Requirement: Reproduce, word for word, every line from the first one down to the line containing "whips.append((P, r, np.gradient(P, axis=0), L))", and nothing else.
○ ○ ○ ○ ○ ○ ○
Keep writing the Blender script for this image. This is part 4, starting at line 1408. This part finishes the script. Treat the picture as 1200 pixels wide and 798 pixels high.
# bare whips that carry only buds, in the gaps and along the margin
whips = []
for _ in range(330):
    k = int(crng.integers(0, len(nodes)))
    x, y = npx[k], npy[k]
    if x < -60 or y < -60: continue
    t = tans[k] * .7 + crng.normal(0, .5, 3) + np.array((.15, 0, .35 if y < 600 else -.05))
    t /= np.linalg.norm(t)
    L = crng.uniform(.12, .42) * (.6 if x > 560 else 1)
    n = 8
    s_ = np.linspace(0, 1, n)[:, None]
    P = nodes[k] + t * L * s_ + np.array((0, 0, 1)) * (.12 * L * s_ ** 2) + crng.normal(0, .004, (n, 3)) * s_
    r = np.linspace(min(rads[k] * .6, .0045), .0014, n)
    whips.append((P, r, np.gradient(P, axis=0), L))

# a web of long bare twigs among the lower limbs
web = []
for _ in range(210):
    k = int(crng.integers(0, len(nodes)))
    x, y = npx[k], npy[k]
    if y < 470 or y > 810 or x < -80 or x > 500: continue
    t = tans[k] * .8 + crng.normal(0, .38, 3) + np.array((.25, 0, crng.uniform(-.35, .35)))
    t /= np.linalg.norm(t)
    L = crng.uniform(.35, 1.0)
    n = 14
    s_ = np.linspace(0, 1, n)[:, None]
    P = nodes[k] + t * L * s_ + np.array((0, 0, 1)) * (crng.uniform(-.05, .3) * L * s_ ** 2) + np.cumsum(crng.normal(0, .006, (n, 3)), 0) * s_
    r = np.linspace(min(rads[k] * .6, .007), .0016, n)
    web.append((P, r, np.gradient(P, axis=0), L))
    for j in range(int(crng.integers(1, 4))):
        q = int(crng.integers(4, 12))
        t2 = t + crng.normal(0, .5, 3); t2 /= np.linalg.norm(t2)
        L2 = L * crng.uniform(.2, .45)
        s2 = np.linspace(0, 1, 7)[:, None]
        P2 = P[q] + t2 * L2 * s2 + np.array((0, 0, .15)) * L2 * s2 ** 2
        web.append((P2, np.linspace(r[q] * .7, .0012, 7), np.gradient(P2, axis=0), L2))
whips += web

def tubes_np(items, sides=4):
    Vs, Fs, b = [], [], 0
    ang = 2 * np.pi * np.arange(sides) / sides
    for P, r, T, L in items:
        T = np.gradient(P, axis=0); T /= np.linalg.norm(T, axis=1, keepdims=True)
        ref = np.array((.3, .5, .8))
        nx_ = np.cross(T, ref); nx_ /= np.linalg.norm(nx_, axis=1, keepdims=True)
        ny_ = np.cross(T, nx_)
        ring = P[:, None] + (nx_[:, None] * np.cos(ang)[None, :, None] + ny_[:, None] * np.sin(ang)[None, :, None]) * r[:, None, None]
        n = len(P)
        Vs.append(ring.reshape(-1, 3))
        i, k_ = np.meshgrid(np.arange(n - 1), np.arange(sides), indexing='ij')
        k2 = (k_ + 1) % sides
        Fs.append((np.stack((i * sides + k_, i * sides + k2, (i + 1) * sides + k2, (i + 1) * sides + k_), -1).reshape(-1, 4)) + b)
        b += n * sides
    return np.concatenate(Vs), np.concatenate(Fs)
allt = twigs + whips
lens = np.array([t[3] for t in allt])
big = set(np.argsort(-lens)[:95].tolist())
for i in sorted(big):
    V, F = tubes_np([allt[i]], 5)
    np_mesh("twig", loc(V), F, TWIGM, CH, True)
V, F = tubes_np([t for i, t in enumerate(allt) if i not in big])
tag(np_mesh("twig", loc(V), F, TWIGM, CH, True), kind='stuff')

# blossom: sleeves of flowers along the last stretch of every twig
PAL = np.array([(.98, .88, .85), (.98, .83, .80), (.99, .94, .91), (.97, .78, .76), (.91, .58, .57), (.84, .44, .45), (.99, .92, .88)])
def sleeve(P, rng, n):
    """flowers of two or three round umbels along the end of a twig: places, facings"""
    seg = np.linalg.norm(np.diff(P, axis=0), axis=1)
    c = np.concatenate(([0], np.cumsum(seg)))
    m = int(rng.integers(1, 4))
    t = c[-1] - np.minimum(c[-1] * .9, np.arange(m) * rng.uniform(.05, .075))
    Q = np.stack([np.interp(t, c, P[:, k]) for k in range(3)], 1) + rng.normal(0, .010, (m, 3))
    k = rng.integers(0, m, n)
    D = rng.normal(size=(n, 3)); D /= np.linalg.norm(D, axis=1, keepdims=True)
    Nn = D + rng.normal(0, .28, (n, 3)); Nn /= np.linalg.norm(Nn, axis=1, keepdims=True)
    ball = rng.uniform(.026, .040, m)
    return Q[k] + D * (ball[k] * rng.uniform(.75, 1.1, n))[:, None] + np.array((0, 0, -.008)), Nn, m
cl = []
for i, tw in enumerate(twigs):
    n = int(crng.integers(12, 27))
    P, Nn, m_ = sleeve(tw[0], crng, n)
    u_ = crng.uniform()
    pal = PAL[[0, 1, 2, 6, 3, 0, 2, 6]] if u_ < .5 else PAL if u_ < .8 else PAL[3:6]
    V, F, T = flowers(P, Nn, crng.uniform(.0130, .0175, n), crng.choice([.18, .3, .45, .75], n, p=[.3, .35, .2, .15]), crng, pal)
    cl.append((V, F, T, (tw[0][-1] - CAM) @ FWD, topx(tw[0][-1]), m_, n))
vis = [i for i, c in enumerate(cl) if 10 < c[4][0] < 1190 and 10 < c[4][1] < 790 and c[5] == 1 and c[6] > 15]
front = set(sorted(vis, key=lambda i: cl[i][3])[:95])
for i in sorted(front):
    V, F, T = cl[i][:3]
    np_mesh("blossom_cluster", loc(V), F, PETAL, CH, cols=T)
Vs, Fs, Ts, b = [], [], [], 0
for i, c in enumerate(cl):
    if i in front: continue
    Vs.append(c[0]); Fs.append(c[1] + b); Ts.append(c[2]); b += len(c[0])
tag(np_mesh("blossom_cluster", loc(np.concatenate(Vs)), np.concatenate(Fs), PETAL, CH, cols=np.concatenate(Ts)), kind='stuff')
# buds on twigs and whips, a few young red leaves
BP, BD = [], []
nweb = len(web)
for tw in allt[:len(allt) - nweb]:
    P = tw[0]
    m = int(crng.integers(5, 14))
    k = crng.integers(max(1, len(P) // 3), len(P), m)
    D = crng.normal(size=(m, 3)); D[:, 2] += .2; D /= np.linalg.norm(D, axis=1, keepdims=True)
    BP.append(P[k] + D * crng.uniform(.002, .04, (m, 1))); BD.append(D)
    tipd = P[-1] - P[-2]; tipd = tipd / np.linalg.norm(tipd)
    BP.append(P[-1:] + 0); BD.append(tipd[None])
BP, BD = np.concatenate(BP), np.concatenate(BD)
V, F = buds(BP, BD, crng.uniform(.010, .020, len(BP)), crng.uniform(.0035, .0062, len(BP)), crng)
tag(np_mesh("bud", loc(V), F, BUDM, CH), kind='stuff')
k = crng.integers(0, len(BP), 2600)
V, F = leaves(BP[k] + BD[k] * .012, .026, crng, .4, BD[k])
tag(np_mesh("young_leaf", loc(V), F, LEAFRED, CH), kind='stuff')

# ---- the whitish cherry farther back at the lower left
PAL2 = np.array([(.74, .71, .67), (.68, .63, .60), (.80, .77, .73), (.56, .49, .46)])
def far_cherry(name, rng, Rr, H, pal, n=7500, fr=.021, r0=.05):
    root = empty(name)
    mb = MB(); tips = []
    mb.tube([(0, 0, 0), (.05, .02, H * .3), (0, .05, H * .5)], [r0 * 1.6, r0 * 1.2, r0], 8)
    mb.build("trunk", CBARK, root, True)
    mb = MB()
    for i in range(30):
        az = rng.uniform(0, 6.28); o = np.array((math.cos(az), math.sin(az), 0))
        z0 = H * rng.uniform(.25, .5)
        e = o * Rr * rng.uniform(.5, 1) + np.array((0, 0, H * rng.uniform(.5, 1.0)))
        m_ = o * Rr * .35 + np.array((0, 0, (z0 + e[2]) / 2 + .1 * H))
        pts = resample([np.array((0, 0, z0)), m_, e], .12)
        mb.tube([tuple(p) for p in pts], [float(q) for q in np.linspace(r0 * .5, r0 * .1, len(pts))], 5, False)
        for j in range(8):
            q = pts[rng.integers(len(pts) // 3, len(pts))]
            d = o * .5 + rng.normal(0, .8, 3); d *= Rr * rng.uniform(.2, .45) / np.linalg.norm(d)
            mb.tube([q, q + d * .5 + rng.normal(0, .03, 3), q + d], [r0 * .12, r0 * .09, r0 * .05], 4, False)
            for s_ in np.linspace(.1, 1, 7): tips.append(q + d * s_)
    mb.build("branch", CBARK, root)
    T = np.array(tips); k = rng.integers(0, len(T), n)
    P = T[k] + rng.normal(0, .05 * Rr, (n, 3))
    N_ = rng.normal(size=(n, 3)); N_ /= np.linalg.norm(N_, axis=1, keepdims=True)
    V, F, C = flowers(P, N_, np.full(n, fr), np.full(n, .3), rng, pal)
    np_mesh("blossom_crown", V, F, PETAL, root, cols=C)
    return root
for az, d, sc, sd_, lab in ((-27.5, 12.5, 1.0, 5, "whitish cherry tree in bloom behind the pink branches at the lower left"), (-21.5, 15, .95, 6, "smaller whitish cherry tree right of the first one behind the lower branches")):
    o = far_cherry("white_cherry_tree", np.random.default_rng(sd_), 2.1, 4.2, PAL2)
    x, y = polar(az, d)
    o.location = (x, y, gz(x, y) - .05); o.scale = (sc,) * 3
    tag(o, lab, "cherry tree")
○ ○ ○ ○ ○ ○ ○
Finished exercise:
Keep writing the Blender script for this image. This is part 4, starting at line 1408. This part finishes the script. Treat the picture as 1200 pixels wide and 798 pixels high.
# bare whips that carry only buds, in the gaps and along the margin
whips = []
for _ in range(330):
    k = int(crng.integers(0, len(nodes)))
    x, y = npx[k], npy[k]
    if x < -60 or y < -60: continue
    t = tans[k] * .7 + crng.normal(0, .5, 3) + np.array((.15, 0, .35 if y < 600 else -.05))
    t /= np.linalg.norm(t)
    L = crng.uniform(.12, .42) * (.6 if x > 560 else 1)
    n = 8
    s_ = np.linspace(0, 1, n)[:, None]
    P = nodes[k] + t * L * s_ + np.array((0, 0, 1)) * (.12 * L * s_ ** 2) + crng.normal(0, .004, (n, 3)) * s_
    r = np.linspace(min(rads[k] * .6, .0045), .0014, n)
    whips.append((P, r, np.gradient(P, axis=0), L))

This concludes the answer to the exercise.